Presentation by Chiara Sità (Univ. of Verona) and Diego Di Masi (Univ. of Turin)

Sità and Di Masi

“Two Italian case studies on interprofessional collaboration in child protection: Towards a transformative framework”

RESET/CRADLE Online Seminar 1 – October 29, 2020

Abstract

The presentation is focused on the Italian experience of LabT (Territorial Laboratory). LabT is a collaborative space in which researchers and professionals working in child and family welfare and child protection design innovative actions to support vulnerable parents and children.

LabT is a multiprofessional context involving actors from different organizations and it is designed as a reflective space. Participants discuss starting from local data concerning the results of their intervention programs with children and families, and questioning their own professional practices as well as the support network they build. The discussion is facilitated by researchers and aimed to collaboratively construct a local project for improving their work.

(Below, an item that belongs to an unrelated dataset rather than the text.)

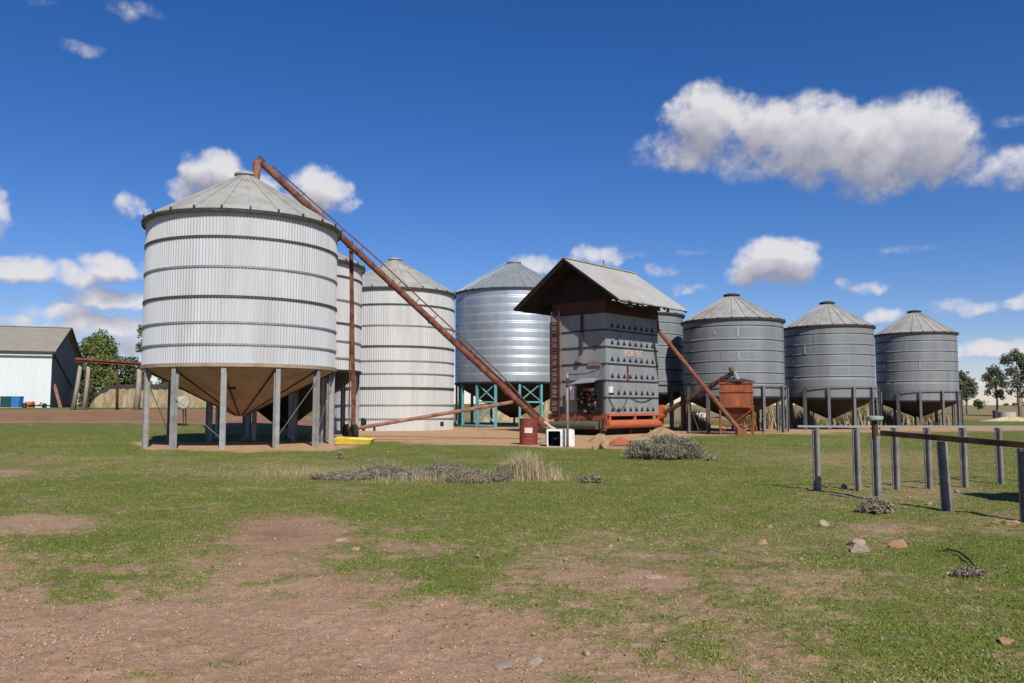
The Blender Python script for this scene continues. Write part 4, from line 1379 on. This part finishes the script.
MB().tube([(c.x, c.y, zt_ - .28), (c.x, c.y, zt_)], .05, 10).build('head', M_DARKRUST, dpz)
MB().lathe([(.01, 0), (.10, 0), (.14, .025), (.145, .075), (.12, .085), (.10, .06), (.01, .05)], (c.x, c.y, zt_ + .002), 24).build('dish', M_DISH, dpz)

# unseen stand-in beyond the right edge, added to cast a shadow into view
c = Vector((9.55, 13.3, 0))
tr = thing('shadow_caster', 'unseen raised box added to cast a shadow beside the last fence post', 'trough', c)
mb = MB(); mb.box(c + UP * 1.2, (1.6, 1.0, .6)); mb.build('tank', M_LEG, tr)
for x, y in ((-.65, -.35), (.65, -.35), (.65, .35), (-.65, .35)):
    MB().box(c + Vector((x, y, .44)), (.08, .08, .92)).build('leg', M_LEG, tr)

# wires lying in the grass
g0 = gnd(942, 552); pts = [gnd(x, y) + UP * z for x, y, z in ((936, 553, .01), (948, 552, .03), (960, 557, .05), (970, 564, .04), (978, 572, .01))]
o = MB().tube(pts, .010, 6).build('black_hose', M_RUBBER, None, org=g0)
tag(o, 'thin black hose curving out of the turf by the dry plant', 'hose')
g0 = gnd(730, 556); pts = [gnd(x, y) + UP * .012 for x, y in ((688, 545), (705, 549), (725, 553.5), (745, 559.5), (768, 564))]
o = MB().tube(pts, .0045, 6).build('old_wire', M_TIMBER, None, org=g0)
tag(o, 'pale old wire lying straight across the grass', 'wire')
g0 = gnd(770, 486)

# ------------------------------------------------------------------ left background: shed, stack, beam, bins
C0 = gp(50, 76)                                     # near right corner of the shed
sd = thing('farm_shed', 'white corrugated shed with a gable end coloured dark for shade and grey brown roof', 'shed', C0)
zg = C0.z
ze_ = hgt(351, 76)
e1 = Vector((at(78.5, 361, 92).x, 92, 0))           # far right corner
ge = (e1 - Vector((C0.x, C0.y, 0))); gl = ge.length; gdir = ge / gl
fdir = Vector((-gdir.y, gdir.x, 0))                 # along the front wall, to the left
if fdir.x > 0: fdir = -fdir
SL = 22


def sp(f, g_, z): return Vector((C0.x, C0.y, 0)) + fdir * f + gdir * g_ + UP * z


zr_ = ze_ + 2.75
n = 110
mb = MB(); vs = []; fs = []
for i in range(n * 4 + 1):
    f = SL * i / (n * 4); k = (0, .035, .035, 0)[i % 4]
    vs += [sp(f, -k, zg - .3), sp(f, -k, ze_)]
for i in range(n * 4): fs.append((2 * i, 2 * i + 2, 2 * i + 3, 2 * i + 1))
mb.add(vs, fs); mb.build('front_wall', M_SHEDW, sd)
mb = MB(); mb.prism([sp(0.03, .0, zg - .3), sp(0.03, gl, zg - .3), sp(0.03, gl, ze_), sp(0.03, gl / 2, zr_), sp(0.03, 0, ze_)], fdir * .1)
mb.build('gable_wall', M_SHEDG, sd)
MB().prism([sp(.2, gl, zg - .3), sp(SL, gl, zg - .3), sp(SL, gl, ze_), sp(.2, gl, ze_)], gdir * -.1).build('rear_wall', M_SHEDW, sd)
mb = MB()
for g0_, g1_ in ((-.35, gl / 2), (gl + .35, gl / 2)):
    k = (zr_ - ze_) / (gl / 2)
    z0_ = ze_ - k * .35
    mb.prism([sp(-.35, g0_, z0_ + .05), sp(SL, g0_, z0_ + .05), sp(SL, g1_, zr_ + .05), sp(-.35, g1_, zr_ + .05)], UP * .09)
shroof = mb.build('roof', M_SHEDR, sd)
mb = MB(); mb.bar(sp(-.37, gl / 2, zr_ + .16), sp(SL, gl / 2, zr_ + .16), .5, .06); mb.build('ridge_cap', M_RAIL, shroof)
mb = MB()
k = (zr_ - ze_) / (gl / 2)
mb.bar(sp(-.38, -.38, ze_ - k * .38 + .05), sp(-.38, gl / 2, zr_ + .08), .06, .24); mb.bar(sp(-.38, gl + .38, ze_ - k * .38 + .05), sp(-.38, gl / 2, zr_ + .08), .06, .24)
mb.build('barge_board', M_EDGE, shroof)
MB().bar(sp(-.3, -.42, ze_ - .22), sp(SL, -.42, ze_ - .22), .12, .14).build('gutter', M_EDGE, shroof)
mb = MB(); mb.bar(sp(-.06, .1, ze_ - .1), sp(-.06, gl * .78, ze_ - 3.2), .06, .14); mb.build('gable_brace', M_EDGE, sd)

def bin_(label, px, Y, w, h, m, wheels=True):
    c = gp(px, Y)
    r = thing('storage_crate', label, 'crate', c)
    mb = MB()
    mb.box(c + UP * (h / 2), (w, w * .8, h - .1))
    for q in (-.36, 0, .36): mb.box(c + Vector((q * w, -w * .4 - .02, h / 2)), (.08, .05, h - .14))
    mb.build('crate_body', m, r)
    mb = MB(); mb.box(c + UP * (h - .02), (w * 1.06, w * .86, .10)); mb.build('crate_rim', m, r)
    return r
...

The data we draw upon are notes and recordings from group discussions with professionals and informal helpers connected by a common engagement in child protection and child and family support in two different geographic areas in Northern and Central Italy. The group discussions involve social workers, healthcare professionals, teachers, school principals, social educators, foster families who interact on the outcomes of the P.I.P.P.I. program (National Program for Supporting Children and Families Living Difficult Situations in their Everyday Life) and trying to identify the main needs as well as strengths and weaknesses of their collective action towards vulnerable children and families.

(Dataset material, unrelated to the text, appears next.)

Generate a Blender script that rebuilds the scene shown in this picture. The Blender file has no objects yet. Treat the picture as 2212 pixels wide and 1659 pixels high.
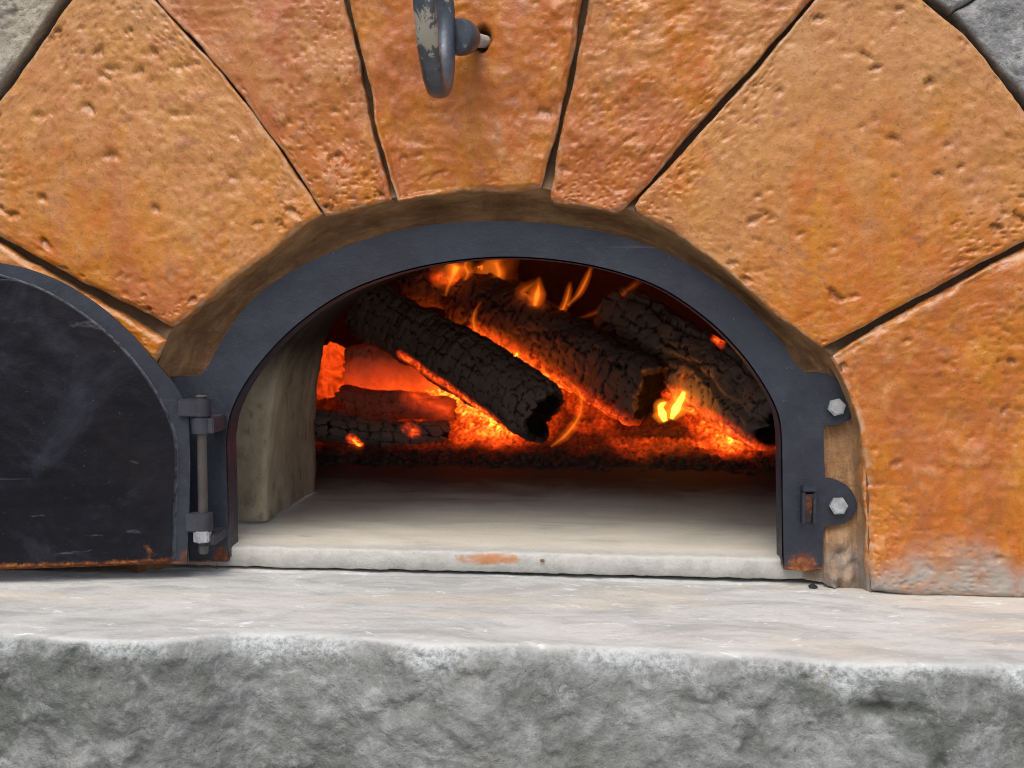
import bpy, bmesh, math, random
import numpy as np
from mathutils import Vector, Matrix

S = bpy.context.scene
COL = S.collection
rad = math.radians

# ---------------------------------------------------------------- camera
YAW, PITCH, DIST, HFOV = rad(3.0), rad(3.5), 1.2, rad(45.0)
FWD = np.array([-math.sin(YAW)*math.cos(PITCH), math.cos(YAW)*math.cos(PITCH), -math.sin(PITCH)])
RGT = np.array([math.cos(YAW), math.sin(YAW), 0.0])
UPV = np.cross(RGT, FWD)
CAM = -FWD*DIST
cd = bpy.data.cameras.new('camera'); co = bpy.data.objects.new('camera', cd); COL.objects.link(co)
co.location = CAM; co.rotation_euler = (rad(90)-PITCH, 0, YAW)
cd.sensor_fit = 'HORIZONTAL'; cd.angle = HFOV; cd.clip_start = 0.01; cd.clip_end = 2000
cd.dof.use_dof = True; cd.dof.focus_distance = 1.2; cd.dof.aperture_fstop = 14.0
S.camera = co

# ---------------------------------------------------------------- sky, sun, exposure
SUN_EL, SUN_AZ = rad(58), rad(-8)      # azimuth: from straight behind the camera, negative = from the left
w = bpy.data.worlds.new('World'); S.world = w; w.use_nodes = True
wn = w.node_tree.nodes; wl_ = w.node_tree.links
sky = wn.new('ShaderNodeTexSky'); sky.sky_type = 'NISHITA'; sky.sun_disc = False
sky.sun_elevation = SUN_EL; sky.sun_rotation = rad(180)-SUN_AZ
sky.air_density = 1.0; sky.dust_density = 4.0; sky.ozone_density = 1.0
bg = wn['Background']; bg.inputs['Strength'].default_value = 0.12
wl_.new(sky.outputs[0], bg.inputs['Color'])
sl = bpy.data.lights.new('sun', 'SUN'); sl.energy = 1.3; sl.angle = rad(40); sl.color = (1.0, 0.965, 0.91)
so = bpy.data.objects.new('sun', sl); COL.objects.link(so)
sd = Vector((math.sin(SUN_AZ)*math.cos(SUN_EL), -math.cos(SUN_AZ)*math.cos(SUN_EL), math.sin(SUN_EL)))
so.rotation_euler = (-sd).to_track_quat('-Z', 'Y').to_euler(); so.location = sd*5
vs = S.view_settings
vs.view_transform = 'Standard'; vs.look = 'None'; vs.gamma = 1; vs.exposure = 0.66; vs.use_curve_mapping = False
S.display_settings.display_device = 'sRGB'
S.cycles.use_denoising = True; S.cycles.denoiser = 'OPENIMAGEDENOISE'; S.cycles.denoising_prefilter = 'NONE'; S.cycles.use_adaptive_sampling = False
S.cycles.pixel_filter_type = 'BLACKMAN_HARRIS'; S.cycles.filter_width = 1.0
S.cycles.volume_bounces = 0
S.cycles.max_bounces = 8
S.cycles.sample_clamp_indirect = 1.5

# ---------------------------------------------------------------- pixel (of a 2212 x 1659 picture) -> place on a real plane
KT = 2*math.tan(HFOV/2)/2212
def rays(P):
    P = np.atleast_2d(np.asarray(P, float))
    return FWD[None] + RGT[None]*((P[:, :1]-1106)*KT) + UPV[None]*((829.5-P[:, 1:2])*KT)
def at_plane(P, p0, n):
    d = rays(P); n = np.asarray(n, float)
    t = ((np.asarray(p0)-CAM) @ n)/(d @ n)
    return CAM[None] + d*t[:, None]
def at(P, Y):
    return at_plane(P, (0, Y, 0), (0, 1, 0))
def at1(px, py, Y):
    return at([(px, py)], Y)[0]

# ---------------------------------------------------------------- numeric noise
def _hash(i, j, k, s):
    h = (i.astype(np.int64)*374761393 + j.astype(np.int64)*668265263 + k.astype(np.int64)*2147483647 + s*974634777) & 0xFFFFFFFF
    h = ((h ^ (h >> 13))*1274126177) & 0xFFFFFFFF
    h = ((h ^ (h >> 15))*2246822519) & 0xFFFFFFFF
    return ((h ^ (h >> 16)) & 0xFFFFFF)/float(0xFFFFFF)
def vnoise(p, s=0):
    f = np.floor(p); t = p-f; t = t*t*t*(t*(t*6-15)+10); i, j, k = f[:, 0], f[:, 1], f[:, 2]
    r = 0
    for a in (0, 1):
        for b in (0, 1):
            for c in (0, 1):
                wgt = (t[:, 0] if a else 1-t[:, 0])*(t[:, 1] if b else 1-t[:, 1])*(t[:, 2] if c else 1-t[:, 2])
                r = r + wgt*_hash(i+a, j+b, k+c, s)
    return r*2-1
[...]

We chose to use the lens of Cultural-Historical Activity Theory (Sannino & Engeström, 2017) to better understand the learning processes and outcomes in LabTs, seen as activity systems involved in qualitative change, driven by emerging contradictions. We are especially interested in discussing how the contrasting representations of vulnerable children and families and of the role of the local support network can be reconceptualized in an expanding learning perspective. This process is also leading us to question our function and positioning as researchers working with professionals in these activity systems and in their interaction with other activity systems, in order to enhance the transformative potential of LabTs.